To investigate whether this ice is accessible to future crewed missions, NASA is preparing to launch a rover called VIPER, or the Volatiles Investigating Polar Exploration Rover, to the moon as soon as November 2024. Equipped with a meter-long drill, the golf-cart-size rover will explore the craters atop an expansive mountain called Mons Mouton near the moon’s south pole.
"Inside these ancient craters are permanently shadowed regions that haven’t seen the light of day in billions of years,” Colaprete says. During its 100-day mission, VIPER will venture into the craters’ shadowy realms, where temperatures can near absolute zero.

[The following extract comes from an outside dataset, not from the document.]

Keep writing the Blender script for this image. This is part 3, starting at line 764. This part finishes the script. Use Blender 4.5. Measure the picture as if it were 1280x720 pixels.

Once scientists know where the ice is, and how much, accessing it will require sending water harvesting equipment to the lunar surface. To prepare, NASA has funded multiple aerospace companies to develop lunar landers that could take not only science instruments, but eventually tools and supplies to help construct a base. Two of those spacecraft—the Nova-C lander built by Houston-based Intuitive Machines, and the Peregrine lander from Pittsburgh-based Astrobotic Technology—could launch later this year.
Private companies in India, Japan, Israel, and elsewhere also have their sites set on the moon, with a whole fleet of designs that could one day help shuttle cargo to astronauts living in a habitat on the surface.
Boot prints
To get humans back to the moon, NASA is ramping up its Artemis program. Artemis I, the first test launch of the giant Space Launch System rocket that will carry people to the moon, blasted off on November 15, 2022. Now the space agency is preparing for Artemis II, scheduled to fly astronauts around the moon and back in November 2024. Then Artemis III is slated to land a crew on the surface as soon as December 2025.
But to pull off a crewed landing in that timeframe, NASA is relying on SpaceX’s Starship rocket. The giant launch vehicle, the biggest and most powerful ever flown, broke apart in a fiery explosion during its first test launch in April. It also partially destroyed the launch pad, flinging concrete and metal debris for thousands of feet.
NASA plans to use a modified version of the upper stage of this rocket to land people on the moon, and Artemis III cannot proceed as planned without it. Elon Musk, SpaceX’s founder, discussed upgrades to Starship and its launch pad during an online interview with Bloomberg in June, when he estimated about a 60 percent chance of reaching orbit in the next attempt.
“There’s a lot of still unknowns about what Starship is exactly going to look like when it’s done for lunar missions,” says Jason Davis, a senior editor at the Planetary Society. “How long can we stay there on the moon inside that thing? How much cargo can it bring?”
NASA has also contracted Jeff Bezos’ rocket company Blue Origin to lead a consortium of aerospace companies in building a second crewed lunar lander. Meanwhile, China plans to land astronauts by 2030 and is gearing up for the Chang’e 6 sample-return mission to the lunar south pole next year.
Until crewed lunar landers can be completed, the moon’s surface will need to be studied from afar using robotic explorers like Chandrayaan-3. But perhaps in the not-too-distant future, scientists and engineers in space suits will visit the shadowed craters of the lunar south pole to harvest their ice and discover their secrets.